TASK GOAL: Give back the full material, exactly as it reads.

DATASET CONTENT:
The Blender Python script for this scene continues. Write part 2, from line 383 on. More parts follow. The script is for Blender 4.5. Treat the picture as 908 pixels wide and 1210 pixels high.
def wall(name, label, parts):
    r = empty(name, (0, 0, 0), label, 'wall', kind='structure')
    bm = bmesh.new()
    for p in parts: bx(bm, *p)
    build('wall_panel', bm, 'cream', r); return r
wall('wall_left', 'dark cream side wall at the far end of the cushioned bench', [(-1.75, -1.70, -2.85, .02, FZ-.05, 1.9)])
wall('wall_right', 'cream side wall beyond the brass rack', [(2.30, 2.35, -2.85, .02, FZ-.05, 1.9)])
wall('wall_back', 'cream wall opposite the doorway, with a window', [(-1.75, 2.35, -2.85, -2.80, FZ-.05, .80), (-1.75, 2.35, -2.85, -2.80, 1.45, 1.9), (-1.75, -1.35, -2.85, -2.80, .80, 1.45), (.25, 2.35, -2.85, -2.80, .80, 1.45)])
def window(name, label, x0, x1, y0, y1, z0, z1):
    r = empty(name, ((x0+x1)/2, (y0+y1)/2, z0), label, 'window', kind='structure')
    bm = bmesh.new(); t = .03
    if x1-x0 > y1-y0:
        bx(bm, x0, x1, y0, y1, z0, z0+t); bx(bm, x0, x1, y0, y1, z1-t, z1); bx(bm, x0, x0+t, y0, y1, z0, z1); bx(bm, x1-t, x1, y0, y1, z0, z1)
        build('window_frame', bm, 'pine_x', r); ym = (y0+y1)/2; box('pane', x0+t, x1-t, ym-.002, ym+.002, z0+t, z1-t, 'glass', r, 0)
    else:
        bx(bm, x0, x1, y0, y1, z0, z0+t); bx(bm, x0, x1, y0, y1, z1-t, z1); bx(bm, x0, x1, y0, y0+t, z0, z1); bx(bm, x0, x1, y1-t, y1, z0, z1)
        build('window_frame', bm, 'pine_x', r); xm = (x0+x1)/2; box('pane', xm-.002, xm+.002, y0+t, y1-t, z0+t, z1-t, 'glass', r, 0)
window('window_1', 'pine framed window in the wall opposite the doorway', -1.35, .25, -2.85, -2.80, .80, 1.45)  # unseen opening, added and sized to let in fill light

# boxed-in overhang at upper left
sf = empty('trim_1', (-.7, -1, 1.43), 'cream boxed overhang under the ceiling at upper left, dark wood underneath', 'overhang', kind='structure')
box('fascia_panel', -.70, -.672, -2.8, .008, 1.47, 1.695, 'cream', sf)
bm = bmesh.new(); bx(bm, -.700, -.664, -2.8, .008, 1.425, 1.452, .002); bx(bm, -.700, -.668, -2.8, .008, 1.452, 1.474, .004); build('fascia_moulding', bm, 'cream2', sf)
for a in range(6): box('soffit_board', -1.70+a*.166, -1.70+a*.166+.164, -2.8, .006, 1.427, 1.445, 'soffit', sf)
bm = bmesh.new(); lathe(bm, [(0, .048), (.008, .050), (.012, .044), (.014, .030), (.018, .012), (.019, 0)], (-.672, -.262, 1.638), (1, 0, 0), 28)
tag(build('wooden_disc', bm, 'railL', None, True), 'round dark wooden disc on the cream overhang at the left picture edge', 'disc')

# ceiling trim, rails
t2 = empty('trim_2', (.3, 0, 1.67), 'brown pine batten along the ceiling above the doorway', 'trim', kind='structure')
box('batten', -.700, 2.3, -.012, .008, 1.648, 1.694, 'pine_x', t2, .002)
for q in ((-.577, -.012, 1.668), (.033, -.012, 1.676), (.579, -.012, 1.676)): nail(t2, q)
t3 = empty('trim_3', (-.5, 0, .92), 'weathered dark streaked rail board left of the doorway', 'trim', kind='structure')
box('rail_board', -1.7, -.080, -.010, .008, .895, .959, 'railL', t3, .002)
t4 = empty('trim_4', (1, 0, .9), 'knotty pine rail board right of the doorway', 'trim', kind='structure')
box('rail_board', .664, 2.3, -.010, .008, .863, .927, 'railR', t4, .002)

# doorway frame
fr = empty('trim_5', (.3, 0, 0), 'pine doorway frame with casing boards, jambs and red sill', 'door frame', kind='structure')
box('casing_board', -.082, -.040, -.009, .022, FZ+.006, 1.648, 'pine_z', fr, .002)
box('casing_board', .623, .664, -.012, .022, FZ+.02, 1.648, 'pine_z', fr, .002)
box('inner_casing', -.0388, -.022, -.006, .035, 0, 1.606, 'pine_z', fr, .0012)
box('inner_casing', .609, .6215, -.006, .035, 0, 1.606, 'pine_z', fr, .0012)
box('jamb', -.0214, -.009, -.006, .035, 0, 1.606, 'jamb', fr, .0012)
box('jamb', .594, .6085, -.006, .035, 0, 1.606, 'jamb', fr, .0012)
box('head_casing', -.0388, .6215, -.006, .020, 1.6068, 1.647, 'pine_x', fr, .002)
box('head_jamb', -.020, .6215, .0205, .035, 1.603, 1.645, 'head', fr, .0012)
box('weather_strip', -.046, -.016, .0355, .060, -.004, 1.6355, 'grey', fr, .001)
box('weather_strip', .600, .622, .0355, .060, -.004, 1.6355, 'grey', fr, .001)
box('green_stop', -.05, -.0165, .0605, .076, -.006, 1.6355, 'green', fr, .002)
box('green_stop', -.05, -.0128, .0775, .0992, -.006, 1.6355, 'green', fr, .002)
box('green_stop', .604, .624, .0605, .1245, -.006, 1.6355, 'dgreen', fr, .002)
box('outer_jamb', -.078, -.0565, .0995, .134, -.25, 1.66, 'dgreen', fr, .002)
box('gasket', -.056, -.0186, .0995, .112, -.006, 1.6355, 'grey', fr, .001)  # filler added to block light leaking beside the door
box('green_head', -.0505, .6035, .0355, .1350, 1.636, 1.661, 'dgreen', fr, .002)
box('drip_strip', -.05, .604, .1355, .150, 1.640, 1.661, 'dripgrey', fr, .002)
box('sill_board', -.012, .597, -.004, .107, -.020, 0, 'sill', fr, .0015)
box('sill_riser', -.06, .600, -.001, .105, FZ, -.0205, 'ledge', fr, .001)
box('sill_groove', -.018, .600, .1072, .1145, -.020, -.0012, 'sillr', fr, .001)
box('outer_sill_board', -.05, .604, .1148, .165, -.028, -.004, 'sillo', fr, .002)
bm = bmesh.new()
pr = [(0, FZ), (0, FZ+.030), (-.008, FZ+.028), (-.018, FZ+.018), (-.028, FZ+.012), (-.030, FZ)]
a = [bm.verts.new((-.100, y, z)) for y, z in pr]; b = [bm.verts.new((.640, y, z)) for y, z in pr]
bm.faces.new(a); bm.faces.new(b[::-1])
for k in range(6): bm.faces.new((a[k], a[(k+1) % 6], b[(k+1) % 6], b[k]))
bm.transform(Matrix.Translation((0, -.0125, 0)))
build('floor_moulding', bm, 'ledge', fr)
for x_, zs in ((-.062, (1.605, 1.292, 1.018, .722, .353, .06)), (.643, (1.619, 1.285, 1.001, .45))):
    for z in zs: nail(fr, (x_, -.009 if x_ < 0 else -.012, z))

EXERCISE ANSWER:
The Blender Python script for this scene continues. Write part 2, from line 383 on. More parts follow. The script is for Blender 4.5. Treat the picture as 908 pixels wide and 1210 pixels high.
def wall(name, label, parts):
    r = empty(name, (0, 0, 0), label, 'wall', kind='structure')
    bm = bmesh.new()
    for p in parts: bx(bm, *p)
    build('wall_panel', bm, 'cream', r); return r
wall('wall_left', 'dark cream side wall at the far end of the cushioned bench', [(-1.75, -1.70, -2.85, .02, FZ-.05, 1.9)])
wall('wall_right', 'cream side wall beyond the brass rack', [(2.30, 2.35, -2.85, .02, FZ-.05, 1.9)])
wall('wall_back', 'cream wall opposite the doorway, with a window', [(-1.75, 2.35, -2.85, -2.80, FZ-.05, .80), (-1.75, 2.35, -2.85, -2.80, 1.45, 1.9), (-1.75, -1.35, -2.85, -2.80, .80, 1.45), (.25, 2.35, -2.85, -2.80, .80, 1.45)])
def window(name, label, x0, x1, y0, y1, z0, z1):
    r = empty(name, ((x0+x1)/2, (y0+y1)/2, z0), label, 'window', kind='structure')
    bm = bmesh.new(); t = .03
    if x1-x0 > y1-y0:
        bx(bm, x0, x1, y0, y1, z0, z0+t); bx(bm, x0, x1, y0, y1, z1-t, z1); bx(bm, x0, x0+t, y0, y1, z0, z1); bx(bm, x1-t, x1, y0, y1, z0, z1)
        build('window_frame', bm, 'pine_x', r); ym = (y0+y1)/2; box('pane', x0+t, x1-t, ym-.002, ym+.002, z0+t, z1-t, 'glass', r, 0)
    else:
        bx(bm, x0, x1, y0, y1, z0, z0+t); bx(bm, x0, x1, y0, y1, z1-t, z1); bx(bm, x0, x1, y0, y0+t, z0, z1); bx(bm, x0, x1, y1-t, y1, z0, z1)
        build('window_frame', bm, 'pine_x', r); xm = (x0+x1)/2; box('pane', xm-.002, xm+.002, y0+t, y1-t, z0+t, z1-t, 'glass', r, 0)
window('window_1', 'pine framed window in the wall opposite the doorway', -1.35, .25, -2.85, -2.80, .80, 1.45)  # unseen opening, added and sized to let in fill light

# boxed-in overhang at upper left
sf = empty('trim_1', (-.7, -1, 1.43), 'cream boxed overhang under the ceiling at upper left, dark wood underneath', 'overhang', kind='structure')
box('fascia_panel', -.70, -.672, -2.8, .008, 1.47, 1.695, 'cream', sf)
bm = bmesh.new(); bx(bm, -.700, -.664, -2.8, .008, 1.425, 1.452, .002); bx(bm, -.700, -.668, -2.8, .008, 1.452, 1.474, .004); build('fascia_moulding', bm, 'cream2', sf)
for a in range(6): box('soffit_board', -1.70+a*.166, -1.70+a*.166+.164, -2.8, .006, 1.427, 1.445, 'soffit', sf)
bm = bmesh.new(); lathe(bm, [(0, .048), (.008, .050), (.012, .044), (.014, .030), (.018, .012), (.019, 0)], (-.672, -.262, 1.638), (1, 0, 0), 28)
tag(build('wooden_disc', bm, 'railL', None, True), 'round dark wooden disc on the cream overhang at the left picture edge', 'disc')

# ceiling trim, rails
t2 = empty('trim_2', (.3, 0, 1.67), 'brown pine batten along the ceiling above the doorway', 'trim', kind='structure')
box('batten', -.700, 2.3, -.012, .008, 1.648, 1.694, 'pine_x', t2, .002)
for q in ((-.577, -.012, 1.668), (.033, -.012, 1.676), (.579, -.012, 1.676)): nail(t2, q)
t3 = empty('trim_3', (-.5, 0, .92), 'weathered dark streaked rail board left of the doorway', 'trim', kind='structure')
box('rail_board', -1.7, -.080, -.010, .008, .895, .959, 'railL', t3, .002)
t4 = empty('trim_4', (1, 0, .9), 'knotty pine rail board right of the doorway', 'trim', kind='structure')
box('rail_board', .664, 2.3, -.010, .008, .863, .927, 'railR', t4, .002)

# doorway frame
fr = empty('trim_5', (.3, 0, 0), 'pine doorway frame with casing boards, jambs and red sill', 'door frame', kind='structure')
box('casing_board', -.082, -.040, -.009, .022, FZ+.006, 1.648, 'pine_z', fr, .002)
box('casing_board', .623, .664, -.012, .022, FZ+.02, 1.648, 'pine_z', fr, .002)
box('inner_casing', -.0388, -.022, -.006, .035, 0, 1.606, 'pine_z', fr, .0012)
box('inner_casing', .609, .6215, -.006, .035, 0, 1.606, 'pine_z', fr, .0012)
box('jamb', -.0214, -.009, -.006, .035, 0, 1.606, 'jamb', fr, .0012)
box('jamb', .594, .6085, -.006, .035, 0, 1.606, 'jamb', fr, .0012)
box('head_casing', -.0388, .6215, -.006, .020, 1.6068, 1.647, 'pine_x', fr, .002)
box('head_jamb', -.020, .6215, .0205, .035, 1.603, 1.645, 'head', fr, .0012)
box('weather_strip', -.046, -.016, .0355, .060, -.004, 1.6355, 'grey', fr, .001)
box('weather_strip', .600, .622, .0355, .060, -.004, 1.6355, 'grey', fr, .001)
box('green_stop', -.05, -.0165, .0605, .076, -.006, 1.6355, 'green', fr, .002)
box('green_stop', -.05, -.0128, .0775, .0992, -.006, 1.6355, 'green', fr, .002)
box('green_stop', .604, .624, .0605, .1245, -.006, 1.6355, 'dgreen', fr, .002)
box('outer_jamb', -.078, -.0565, .0995, .134, -.25, 1.66, 'dgreen', fr, .002)
box('gasket', -.056, -.0186, .0995, .112, -.006, 1.6355, 'grey', fr, .001)  # filler added to block light leaking beside the door
box('green_head', -.0505, .6035, .0355, .1350, 1.636, 1.661, 'dgreen', fr, .002)
box('drip_strip', -.05, .604, .1355, .150, 1.640, 1.661, 'dripgrey', fr, .002)
box('sill_board', -.012, .597, -.004, .107, -.020, 0, 'sill', fr, .0015)
box('sill_riser', -.06, .600, -.001, .105, FZ, -.0205, 'ledge', fr, .001)
box('sill_groove', -.018, .600, .1072, .1145, -.020, -.0012, 'sillr', fr, .001)
box('outer_sill_board', -.05, .604, .1148, .165, -.028, -.004, 'sillo', fr, .002)
bm = bmesh.new()
pr = [(0, FZ), (0, FZ+.030), (-.008, FZ+.028), (-.018, FZ+.018), (-.028, FZ+.012), (-.030, FZ)]
a = [bm.verts.new((-.100, y, z)) for y, z in pr]; b = [bm.verts.new((.640, y, z)) for y, z in pr]
bm.faces.new(a); bm.faces.new(b[::-1])
for k in range(6): bm.faces.new((a[k], a[(k+1) % 6], b[(k+1) % 6], b[k]))
bm.transform(Matrix.Translation((0, -.0125, 0)))
build('floor_moulding', bm, 'ledge', fr)
for x_, zs in ((-.062, (1.605, 1.292, 1.018, .722, .353, .06)), (.643, (1.619, 1.285, 1.001, .45))):
    for z in zs: nail(fr, (x_, -.009 if x_ < 0 else -.012, z))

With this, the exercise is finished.